**Data provided:**
▼
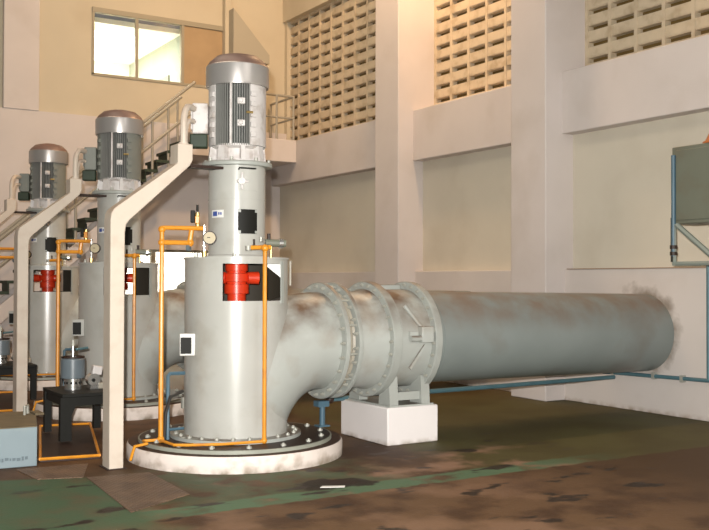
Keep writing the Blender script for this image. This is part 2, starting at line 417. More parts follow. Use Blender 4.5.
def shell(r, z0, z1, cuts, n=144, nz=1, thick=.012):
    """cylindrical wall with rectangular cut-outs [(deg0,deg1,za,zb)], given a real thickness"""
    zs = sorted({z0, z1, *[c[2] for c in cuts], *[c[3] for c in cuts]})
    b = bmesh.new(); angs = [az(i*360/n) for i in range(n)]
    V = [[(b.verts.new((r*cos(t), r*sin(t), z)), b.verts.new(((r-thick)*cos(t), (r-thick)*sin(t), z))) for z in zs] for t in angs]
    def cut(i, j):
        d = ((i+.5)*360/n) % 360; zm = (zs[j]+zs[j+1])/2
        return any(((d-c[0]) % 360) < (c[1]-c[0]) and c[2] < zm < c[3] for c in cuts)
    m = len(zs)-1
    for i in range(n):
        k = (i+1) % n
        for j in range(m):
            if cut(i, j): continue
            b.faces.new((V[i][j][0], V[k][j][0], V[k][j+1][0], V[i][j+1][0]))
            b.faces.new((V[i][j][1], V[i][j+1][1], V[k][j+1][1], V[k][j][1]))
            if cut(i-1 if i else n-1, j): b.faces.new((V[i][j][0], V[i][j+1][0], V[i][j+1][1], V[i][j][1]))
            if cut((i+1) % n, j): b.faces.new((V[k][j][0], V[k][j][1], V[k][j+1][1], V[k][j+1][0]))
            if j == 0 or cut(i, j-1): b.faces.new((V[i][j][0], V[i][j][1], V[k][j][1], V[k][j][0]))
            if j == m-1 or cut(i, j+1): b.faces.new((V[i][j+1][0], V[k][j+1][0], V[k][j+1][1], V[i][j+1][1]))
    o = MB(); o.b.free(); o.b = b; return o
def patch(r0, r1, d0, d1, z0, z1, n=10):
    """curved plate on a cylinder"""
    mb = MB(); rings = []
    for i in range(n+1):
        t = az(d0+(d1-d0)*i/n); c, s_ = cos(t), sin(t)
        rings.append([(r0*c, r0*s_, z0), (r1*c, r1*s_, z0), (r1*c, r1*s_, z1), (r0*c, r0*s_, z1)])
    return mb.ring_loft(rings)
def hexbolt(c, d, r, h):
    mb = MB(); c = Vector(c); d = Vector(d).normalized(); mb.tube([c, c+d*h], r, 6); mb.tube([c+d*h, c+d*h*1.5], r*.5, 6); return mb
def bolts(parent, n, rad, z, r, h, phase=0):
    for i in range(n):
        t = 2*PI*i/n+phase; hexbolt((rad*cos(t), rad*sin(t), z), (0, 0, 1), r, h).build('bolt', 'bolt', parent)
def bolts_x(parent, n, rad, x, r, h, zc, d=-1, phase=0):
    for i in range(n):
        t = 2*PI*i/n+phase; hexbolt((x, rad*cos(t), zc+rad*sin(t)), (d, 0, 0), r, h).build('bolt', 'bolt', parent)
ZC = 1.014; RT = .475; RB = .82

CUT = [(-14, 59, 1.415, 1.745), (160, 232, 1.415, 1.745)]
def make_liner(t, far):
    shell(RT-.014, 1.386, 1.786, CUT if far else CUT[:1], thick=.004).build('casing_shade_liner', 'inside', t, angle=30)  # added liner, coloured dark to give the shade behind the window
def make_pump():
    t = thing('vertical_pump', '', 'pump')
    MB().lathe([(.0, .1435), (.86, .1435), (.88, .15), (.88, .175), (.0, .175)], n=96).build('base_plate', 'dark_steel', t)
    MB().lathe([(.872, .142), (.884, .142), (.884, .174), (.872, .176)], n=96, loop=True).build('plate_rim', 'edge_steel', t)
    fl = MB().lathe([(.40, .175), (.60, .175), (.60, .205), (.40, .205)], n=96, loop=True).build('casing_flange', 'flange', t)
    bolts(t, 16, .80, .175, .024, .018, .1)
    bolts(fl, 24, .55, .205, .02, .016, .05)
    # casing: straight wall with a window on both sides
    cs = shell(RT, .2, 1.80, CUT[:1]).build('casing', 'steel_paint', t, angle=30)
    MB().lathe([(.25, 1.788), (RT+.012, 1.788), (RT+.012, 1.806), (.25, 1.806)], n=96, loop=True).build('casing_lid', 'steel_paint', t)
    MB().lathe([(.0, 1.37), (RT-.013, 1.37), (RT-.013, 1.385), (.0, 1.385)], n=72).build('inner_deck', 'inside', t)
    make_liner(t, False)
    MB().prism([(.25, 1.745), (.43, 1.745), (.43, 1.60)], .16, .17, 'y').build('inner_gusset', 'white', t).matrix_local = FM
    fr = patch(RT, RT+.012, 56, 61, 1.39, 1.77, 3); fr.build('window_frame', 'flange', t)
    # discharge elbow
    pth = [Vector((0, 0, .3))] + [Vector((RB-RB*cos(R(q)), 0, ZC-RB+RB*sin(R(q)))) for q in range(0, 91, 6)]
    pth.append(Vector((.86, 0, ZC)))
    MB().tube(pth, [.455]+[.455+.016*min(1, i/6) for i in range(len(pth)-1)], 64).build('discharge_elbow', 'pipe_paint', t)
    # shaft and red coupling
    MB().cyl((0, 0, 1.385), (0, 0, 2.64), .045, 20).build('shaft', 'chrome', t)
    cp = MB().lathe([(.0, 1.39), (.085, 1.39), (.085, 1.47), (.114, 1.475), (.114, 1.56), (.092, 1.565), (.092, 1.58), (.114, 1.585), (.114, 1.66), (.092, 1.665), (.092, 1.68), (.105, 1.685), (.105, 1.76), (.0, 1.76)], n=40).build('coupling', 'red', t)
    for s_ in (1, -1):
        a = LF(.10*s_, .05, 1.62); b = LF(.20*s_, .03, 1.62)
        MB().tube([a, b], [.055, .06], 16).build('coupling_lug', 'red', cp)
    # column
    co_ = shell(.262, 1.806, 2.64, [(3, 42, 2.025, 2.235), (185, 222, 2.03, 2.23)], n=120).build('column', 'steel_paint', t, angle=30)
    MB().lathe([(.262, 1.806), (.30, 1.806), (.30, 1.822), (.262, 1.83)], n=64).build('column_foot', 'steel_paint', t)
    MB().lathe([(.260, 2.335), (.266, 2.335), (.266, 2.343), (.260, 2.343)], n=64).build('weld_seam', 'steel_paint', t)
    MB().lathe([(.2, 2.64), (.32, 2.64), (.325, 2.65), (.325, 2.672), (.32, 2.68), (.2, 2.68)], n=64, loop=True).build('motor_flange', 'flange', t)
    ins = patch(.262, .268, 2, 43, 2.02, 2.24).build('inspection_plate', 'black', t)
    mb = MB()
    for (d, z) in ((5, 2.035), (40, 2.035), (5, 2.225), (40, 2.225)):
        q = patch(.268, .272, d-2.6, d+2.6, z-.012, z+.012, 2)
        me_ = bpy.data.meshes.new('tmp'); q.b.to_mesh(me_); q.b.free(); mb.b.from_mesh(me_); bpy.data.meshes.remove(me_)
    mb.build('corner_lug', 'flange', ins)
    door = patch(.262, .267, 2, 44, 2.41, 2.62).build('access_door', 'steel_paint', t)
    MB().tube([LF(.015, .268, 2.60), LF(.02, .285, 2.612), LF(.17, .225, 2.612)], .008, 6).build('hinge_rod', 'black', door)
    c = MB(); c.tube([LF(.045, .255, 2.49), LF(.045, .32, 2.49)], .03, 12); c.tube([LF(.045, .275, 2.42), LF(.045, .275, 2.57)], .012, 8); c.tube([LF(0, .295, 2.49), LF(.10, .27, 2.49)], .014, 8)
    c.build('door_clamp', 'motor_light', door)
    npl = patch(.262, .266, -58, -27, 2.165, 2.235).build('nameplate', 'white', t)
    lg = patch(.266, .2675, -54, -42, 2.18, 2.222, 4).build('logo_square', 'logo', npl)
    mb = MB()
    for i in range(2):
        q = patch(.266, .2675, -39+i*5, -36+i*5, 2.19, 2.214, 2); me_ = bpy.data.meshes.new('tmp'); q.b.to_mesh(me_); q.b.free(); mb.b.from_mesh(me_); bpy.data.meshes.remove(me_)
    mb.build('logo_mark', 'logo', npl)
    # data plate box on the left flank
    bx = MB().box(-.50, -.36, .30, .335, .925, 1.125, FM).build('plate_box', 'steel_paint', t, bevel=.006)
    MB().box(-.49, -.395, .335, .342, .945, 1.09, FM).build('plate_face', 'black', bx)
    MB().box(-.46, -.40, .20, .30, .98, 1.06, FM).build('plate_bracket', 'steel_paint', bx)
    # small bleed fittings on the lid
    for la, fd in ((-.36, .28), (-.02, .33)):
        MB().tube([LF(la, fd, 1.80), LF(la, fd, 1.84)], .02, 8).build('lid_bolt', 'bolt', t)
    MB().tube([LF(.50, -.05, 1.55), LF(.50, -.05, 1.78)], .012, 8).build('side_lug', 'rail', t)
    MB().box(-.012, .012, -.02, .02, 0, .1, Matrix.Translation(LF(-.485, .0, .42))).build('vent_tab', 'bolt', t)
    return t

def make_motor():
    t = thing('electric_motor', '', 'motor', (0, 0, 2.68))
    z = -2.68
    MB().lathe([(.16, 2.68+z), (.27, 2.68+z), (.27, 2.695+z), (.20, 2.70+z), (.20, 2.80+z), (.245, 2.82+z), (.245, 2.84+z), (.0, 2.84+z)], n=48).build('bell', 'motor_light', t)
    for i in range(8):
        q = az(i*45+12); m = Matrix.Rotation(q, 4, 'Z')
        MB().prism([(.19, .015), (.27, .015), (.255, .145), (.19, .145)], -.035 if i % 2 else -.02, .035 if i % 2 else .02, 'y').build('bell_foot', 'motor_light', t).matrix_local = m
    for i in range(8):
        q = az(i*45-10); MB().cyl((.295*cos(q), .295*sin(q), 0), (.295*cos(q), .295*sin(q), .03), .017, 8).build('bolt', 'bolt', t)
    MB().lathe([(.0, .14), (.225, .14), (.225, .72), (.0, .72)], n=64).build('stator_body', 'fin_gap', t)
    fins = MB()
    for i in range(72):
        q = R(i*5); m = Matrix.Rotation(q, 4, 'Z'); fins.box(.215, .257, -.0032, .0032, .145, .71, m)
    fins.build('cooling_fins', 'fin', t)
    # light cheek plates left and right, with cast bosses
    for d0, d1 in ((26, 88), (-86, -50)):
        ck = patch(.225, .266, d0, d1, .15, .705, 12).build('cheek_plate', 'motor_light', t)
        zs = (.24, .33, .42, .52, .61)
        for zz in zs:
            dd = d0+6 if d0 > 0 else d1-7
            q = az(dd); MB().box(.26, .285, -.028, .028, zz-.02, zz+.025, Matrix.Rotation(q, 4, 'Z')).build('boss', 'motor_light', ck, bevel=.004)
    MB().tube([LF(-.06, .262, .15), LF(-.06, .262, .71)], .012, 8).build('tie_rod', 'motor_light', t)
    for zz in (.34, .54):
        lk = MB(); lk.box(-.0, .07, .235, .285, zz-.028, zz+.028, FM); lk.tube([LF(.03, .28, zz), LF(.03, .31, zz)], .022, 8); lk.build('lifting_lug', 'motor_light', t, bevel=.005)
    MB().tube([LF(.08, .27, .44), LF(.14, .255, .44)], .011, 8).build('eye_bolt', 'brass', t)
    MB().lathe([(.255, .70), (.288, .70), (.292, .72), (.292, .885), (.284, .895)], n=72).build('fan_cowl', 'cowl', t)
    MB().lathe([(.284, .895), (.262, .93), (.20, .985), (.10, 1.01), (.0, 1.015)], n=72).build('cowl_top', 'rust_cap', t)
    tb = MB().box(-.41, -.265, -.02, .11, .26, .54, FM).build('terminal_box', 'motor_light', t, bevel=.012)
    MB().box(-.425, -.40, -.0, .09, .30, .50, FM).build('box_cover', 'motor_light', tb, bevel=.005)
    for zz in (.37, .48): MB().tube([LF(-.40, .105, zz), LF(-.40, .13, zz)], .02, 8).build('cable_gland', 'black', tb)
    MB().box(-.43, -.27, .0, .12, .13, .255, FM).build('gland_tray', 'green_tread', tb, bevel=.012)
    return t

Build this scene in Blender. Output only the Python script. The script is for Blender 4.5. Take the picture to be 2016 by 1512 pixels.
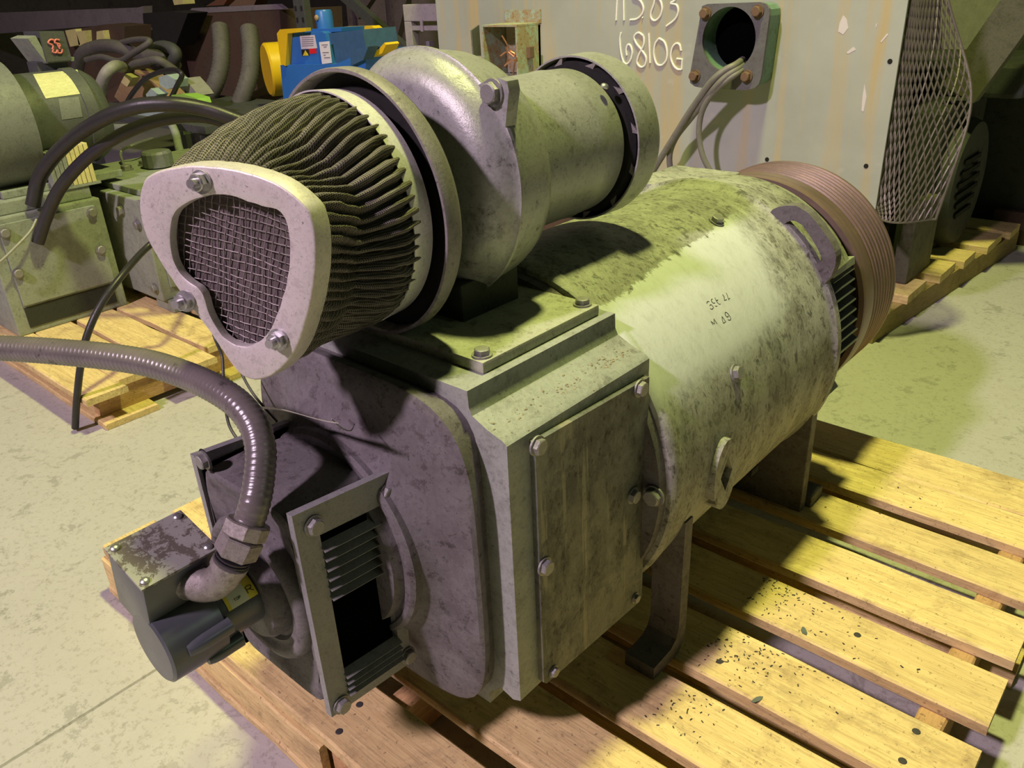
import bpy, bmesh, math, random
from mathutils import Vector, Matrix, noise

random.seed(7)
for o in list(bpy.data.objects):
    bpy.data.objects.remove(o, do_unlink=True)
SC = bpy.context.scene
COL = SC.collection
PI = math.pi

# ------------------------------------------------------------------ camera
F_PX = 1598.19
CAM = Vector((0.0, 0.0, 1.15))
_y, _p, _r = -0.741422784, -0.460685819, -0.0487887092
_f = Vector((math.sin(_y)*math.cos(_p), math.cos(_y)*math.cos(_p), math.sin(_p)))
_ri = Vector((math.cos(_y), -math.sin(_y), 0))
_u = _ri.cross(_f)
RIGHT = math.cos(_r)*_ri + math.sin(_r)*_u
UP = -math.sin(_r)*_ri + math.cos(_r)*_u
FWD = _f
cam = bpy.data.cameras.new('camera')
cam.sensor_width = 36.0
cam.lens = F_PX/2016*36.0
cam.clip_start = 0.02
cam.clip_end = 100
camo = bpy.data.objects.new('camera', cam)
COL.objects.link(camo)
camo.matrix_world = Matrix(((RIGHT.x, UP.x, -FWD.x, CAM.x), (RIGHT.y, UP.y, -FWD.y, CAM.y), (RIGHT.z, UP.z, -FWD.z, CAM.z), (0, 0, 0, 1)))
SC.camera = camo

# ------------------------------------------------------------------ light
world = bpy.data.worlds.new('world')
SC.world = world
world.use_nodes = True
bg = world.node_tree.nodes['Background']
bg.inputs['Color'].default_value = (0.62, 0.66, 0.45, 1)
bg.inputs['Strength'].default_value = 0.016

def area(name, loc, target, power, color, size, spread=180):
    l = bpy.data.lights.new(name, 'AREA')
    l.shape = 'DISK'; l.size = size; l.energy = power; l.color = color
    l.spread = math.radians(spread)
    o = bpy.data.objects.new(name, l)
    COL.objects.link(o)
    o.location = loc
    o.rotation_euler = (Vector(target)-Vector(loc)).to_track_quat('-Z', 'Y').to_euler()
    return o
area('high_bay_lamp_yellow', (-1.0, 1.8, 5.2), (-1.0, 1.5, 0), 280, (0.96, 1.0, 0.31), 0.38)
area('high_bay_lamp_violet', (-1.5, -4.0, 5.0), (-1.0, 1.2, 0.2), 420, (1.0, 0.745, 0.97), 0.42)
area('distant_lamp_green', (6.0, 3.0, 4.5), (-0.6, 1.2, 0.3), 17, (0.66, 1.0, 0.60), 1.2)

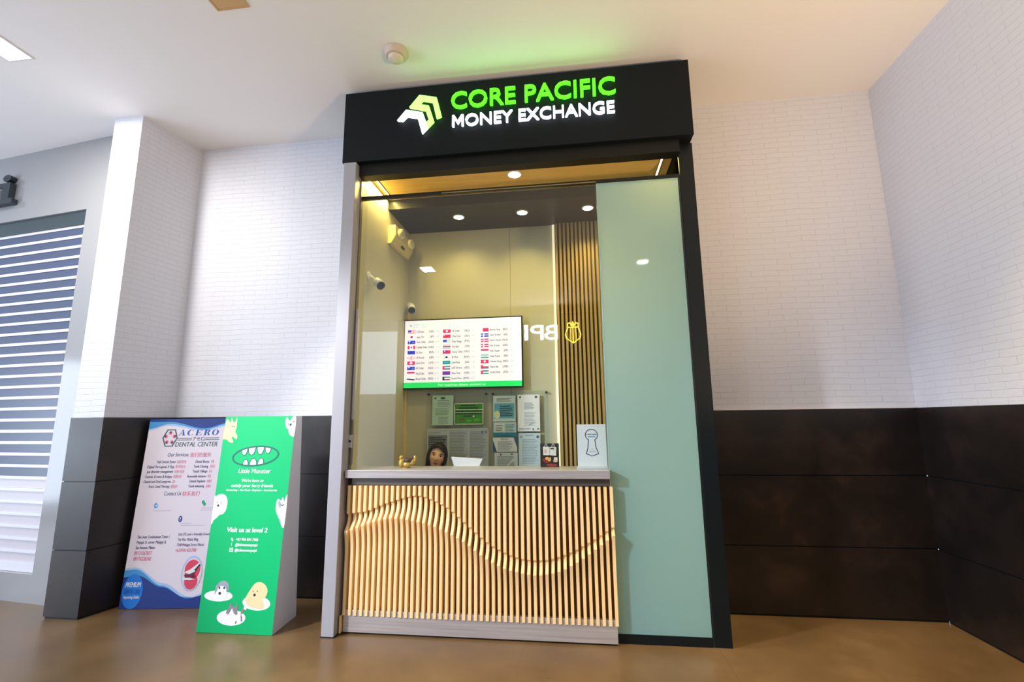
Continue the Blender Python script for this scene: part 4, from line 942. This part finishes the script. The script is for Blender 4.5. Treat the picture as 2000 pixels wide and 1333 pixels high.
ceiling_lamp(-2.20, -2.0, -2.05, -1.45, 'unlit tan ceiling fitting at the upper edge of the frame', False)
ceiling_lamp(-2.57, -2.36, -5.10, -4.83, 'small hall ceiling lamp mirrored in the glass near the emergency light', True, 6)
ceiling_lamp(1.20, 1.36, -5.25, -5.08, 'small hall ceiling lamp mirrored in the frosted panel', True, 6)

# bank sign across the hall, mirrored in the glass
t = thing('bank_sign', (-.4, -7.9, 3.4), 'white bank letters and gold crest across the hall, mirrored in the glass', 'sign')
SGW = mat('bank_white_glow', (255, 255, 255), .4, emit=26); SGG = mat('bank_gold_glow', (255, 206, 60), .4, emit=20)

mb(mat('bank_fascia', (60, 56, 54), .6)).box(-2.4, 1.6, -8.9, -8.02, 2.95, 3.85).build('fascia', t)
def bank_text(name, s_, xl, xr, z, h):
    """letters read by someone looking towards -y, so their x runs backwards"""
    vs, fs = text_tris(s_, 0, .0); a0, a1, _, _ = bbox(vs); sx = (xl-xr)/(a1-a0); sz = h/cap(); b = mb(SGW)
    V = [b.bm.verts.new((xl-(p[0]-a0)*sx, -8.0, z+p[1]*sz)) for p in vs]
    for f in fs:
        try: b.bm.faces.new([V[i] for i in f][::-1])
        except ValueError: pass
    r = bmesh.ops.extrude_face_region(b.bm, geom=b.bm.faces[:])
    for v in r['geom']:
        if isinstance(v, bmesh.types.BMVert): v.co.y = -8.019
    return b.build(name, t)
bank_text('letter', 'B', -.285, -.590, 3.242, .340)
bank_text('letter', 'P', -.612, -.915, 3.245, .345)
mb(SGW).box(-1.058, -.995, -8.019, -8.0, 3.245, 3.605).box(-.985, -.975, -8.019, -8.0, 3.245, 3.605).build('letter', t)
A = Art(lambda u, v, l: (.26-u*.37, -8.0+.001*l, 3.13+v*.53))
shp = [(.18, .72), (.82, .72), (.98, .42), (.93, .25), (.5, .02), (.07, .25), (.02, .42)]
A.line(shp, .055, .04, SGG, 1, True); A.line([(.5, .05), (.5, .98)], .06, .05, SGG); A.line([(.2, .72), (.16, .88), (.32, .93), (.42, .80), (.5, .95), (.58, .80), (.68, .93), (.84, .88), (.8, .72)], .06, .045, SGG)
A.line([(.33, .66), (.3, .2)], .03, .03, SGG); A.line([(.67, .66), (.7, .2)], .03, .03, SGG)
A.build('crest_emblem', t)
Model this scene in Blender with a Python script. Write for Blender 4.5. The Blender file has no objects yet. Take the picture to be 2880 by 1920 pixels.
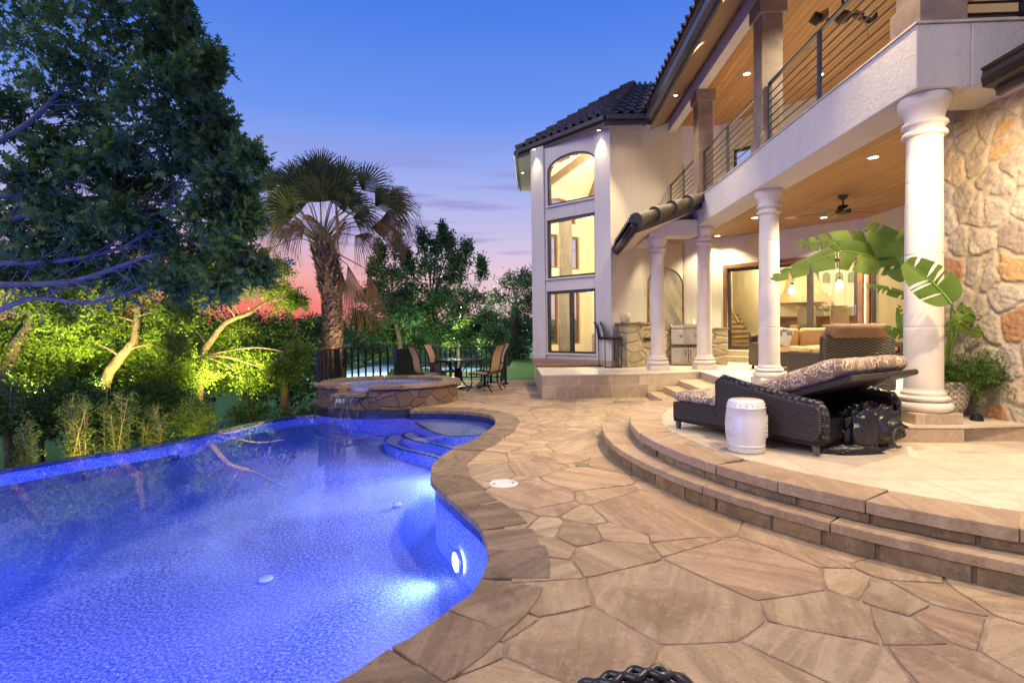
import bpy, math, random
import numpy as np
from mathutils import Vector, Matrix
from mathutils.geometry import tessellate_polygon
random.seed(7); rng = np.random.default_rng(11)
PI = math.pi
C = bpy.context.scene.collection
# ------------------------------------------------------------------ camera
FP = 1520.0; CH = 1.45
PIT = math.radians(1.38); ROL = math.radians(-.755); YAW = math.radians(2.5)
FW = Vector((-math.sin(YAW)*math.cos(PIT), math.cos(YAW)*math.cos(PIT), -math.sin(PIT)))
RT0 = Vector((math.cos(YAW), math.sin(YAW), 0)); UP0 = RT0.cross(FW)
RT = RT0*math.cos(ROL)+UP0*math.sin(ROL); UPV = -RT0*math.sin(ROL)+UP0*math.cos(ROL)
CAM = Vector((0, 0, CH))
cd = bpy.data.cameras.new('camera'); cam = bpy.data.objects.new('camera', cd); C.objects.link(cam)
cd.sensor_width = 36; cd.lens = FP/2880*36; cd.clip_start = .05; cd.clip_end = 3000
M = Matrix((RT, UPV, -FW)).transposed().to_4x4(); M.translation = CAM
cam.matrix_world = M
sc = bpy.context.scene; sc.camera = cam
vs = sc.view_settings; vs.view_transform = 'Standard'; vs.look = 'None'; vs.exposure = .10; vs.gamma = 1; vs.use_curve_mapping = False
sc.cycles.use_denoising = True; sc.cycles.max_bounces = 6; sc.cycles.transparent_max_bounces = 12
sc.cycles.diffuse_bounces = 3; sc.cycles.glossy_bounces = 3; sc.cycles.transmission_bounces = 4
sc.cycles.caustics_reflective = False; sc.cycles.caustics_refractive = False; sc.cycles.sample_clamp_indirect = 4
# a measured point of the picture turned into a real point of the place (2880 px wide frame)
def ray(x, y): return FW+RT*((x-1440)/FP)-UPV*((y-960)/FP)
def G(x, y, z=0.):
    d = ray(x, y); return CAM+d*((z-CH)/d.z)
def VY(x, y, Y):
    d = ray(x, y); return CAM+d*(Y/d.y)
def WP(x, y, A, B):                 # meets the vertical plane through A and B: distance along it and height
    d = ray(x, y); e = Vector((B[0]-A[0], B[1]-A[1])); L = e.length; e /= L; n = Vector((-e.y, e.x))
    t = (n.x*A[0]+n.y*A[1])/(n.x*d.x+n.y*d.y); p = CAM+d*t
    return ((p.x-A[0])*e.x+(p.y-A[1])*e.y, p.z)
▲
**Request:**
Return exactly the lines from the line that has "Continue the Blender" to the line that has "SGW = mat('bank_white_glow', (255, 255, 255), .4, emit=26);", both of them included.

**Solution for this exercise:**
Continue the Blender Python script for this scene: part 4, from line 942. This part finishes the script. The script is for Blender 4.5. Treat the picture as 2000 pixels wide and 1333 pixels high.
ceiling_lamp(-2.20, -2.0, -2.05, -1.45, 'unlit tan ceiling fitting at the upper edge of the frame', False)
ceiling_lamp(-2.57, -2.36, -5.10, -4.83, 'small hall ceiling lamp mirrored in the glass near the emergency light', True, 6)
ceiling_lamp(1.20, 1.36, -5.25, -5.08, 'small hall ceiling lamp mirrored in the frosted panel', True, 6)

# bank sign across the hall, mirrored in the glass
t = thing('bank_sign', (-.4, -7.9, 3.4), 'white bank letters and gold crest across the hall, mirrored in the glass', 'sign')
SGW = mat('bank_white_glow', (255, 255, 255), .4, emit=26); SGG = mat('bank_gold_glow', (255, 206, 60), .4, emit=20)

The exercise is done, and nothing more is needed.